The usual cynical view is that these changes are of little consequence to individuals. Fees go up, and levels of service go down, but that happens in non-merger years, too. You don't sign up with these banks because they're virtuous, you do because these banks are big. More specifically, you join them because they have ATMs everywhere you live.  

And this is where the Bank of America change is actually startlingly significant, in a way that I doubt was ever raised in the merger negotiations. The previous three incarnations of this, the largest New England street-level banking presence, had different names but the same color. Ever since the ATM era began, the coolly luminous greenish-teal of the BayBank/BankBoston/Fleet signs has been an omnipresent component of the New England urban color scheme. Arguably it has been the single most distinctive brand element in a thoroughly branded visual environment. It has become the signal color of commercial critical-mass, the flag of normalized rules of exchange, and whether through coincidence or an obliquely enlightened collective consent, remarkably little other signage adopted and thus polluted the semantics of the hue. You could walk out onto a sidewalk in New England, look one way or the other to find the nearest glowing greenish-teal, and know immediately what sort of place you were standing in.  

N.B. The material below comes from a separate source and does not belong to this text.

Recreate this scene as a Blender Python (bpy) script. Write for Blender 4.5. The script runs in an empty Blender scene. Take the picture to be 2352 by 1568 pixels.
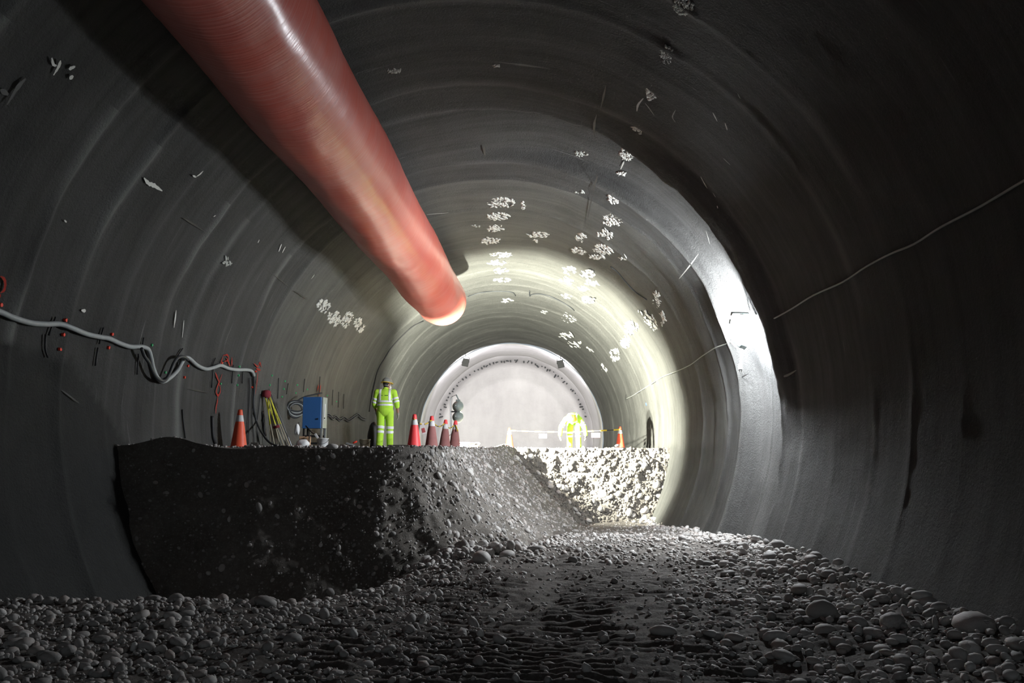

Bank of America's color is red. As the signs are changed, this time, the greenish-teal is being removed. Of course, whole signs were replaced the other times, too, so this change to red involves no more labor than the others. But it is the genius of evil to do more and more-permanent damage with the same small gestures. Red is bright, but overwhelmingly banal. There are countless other red signs, everywhere, and the new Bank of America signs are thus effectively swallowed and invisible. Where the old signs defined and delineated commercial presence, the new ones herald nothing but oblivious intruding anonymity. In replacing something with nothing, Bank of America has ripped little holes out of thousands of intersections and squares and centers across New England.  

Of course, it doesn't really matter. Greenish-teal was not a moral quality, and distinctiveness is not an inherent good. I should have found a better bank long ago. Visual coherence in the built environment should be neither the responsibility nor the privilege of ATM signage. We are used to this process in New England, greens turning to reds in a thousand little flares of temporary death.